I have been using linux for almost 20 years now and it never stopped to amaze me.
recently we bought a drawing tablet (screen ones). my wife uses windows so she installed the drivers, installed the configuration program and so on. After hours and hours she called me to say “i finally got it working” and i felt the frustration in her voice.
i just tried to get it working on my machine, i’m using swaywm mind you. as i connected the hdmi it just got recognized as a second monitor. but the mapping was off, it tried to map the whole width of the working area to the tablet. so i just put this in the config:
input INPUT_NAME { map_to_output OUTPUT_NAME map_to_region OUTPUT_X OUTPUT_Y WIDTH HEIGHT }
and that’s it! no drivers no nothing. i love linux!
so i just put this in the config:
Now the question is, is that something your wife would have thought of or found out and implemented without issues? That’s the part keeping Windows users on Windows. They tend to not like messing with the scary looking code.
i’m not trying to convert her, it’s just that i’m comfortable in doing this, it feels natural to me.
I like these kinds of posts. You should write up something on the Arch wiki, if you haven’t. Maybe I can learn how to do such things in 20 years, too
It really isn’t magic, which is exactly why Linux is so amazing. You can use any tiling window manager and it will act the same way. It will detect the screen of the device and give you ways of altering it to your liking with a few lines of text. And it’s all documented how to do it.
Sway is almost perfection, consistent, reliable, simple, doesn’t lock up. If anyone hacks in window controls let me know, more convenient for HTPC Big Screen Sway.
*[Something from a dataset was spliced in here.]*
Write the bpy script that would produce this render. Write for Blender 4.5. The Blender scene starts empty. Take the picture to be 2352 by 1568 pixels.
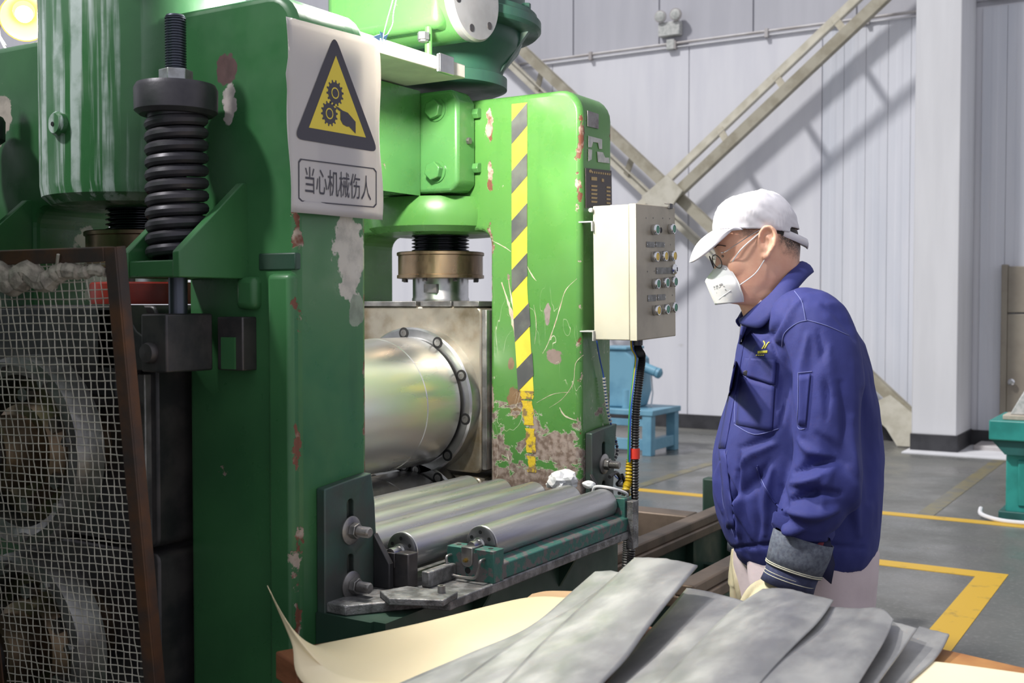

How frustrated was your wife after that?
she was just happy for me.
<3
Linux is a toss up with random hardware tbh
Look it’s no competition
But Windows just lost
Yeah, I suppose. I wonder how long it would take me to find out how to do that, assuming I don’t give up first.
Then again, I don’t even know what swaywm is, so maybe on other types of Linux it would be easier?
i think gnome and kde both have graphical interfaces for this. i like doing config files.
It definitely sounds easier, in that case.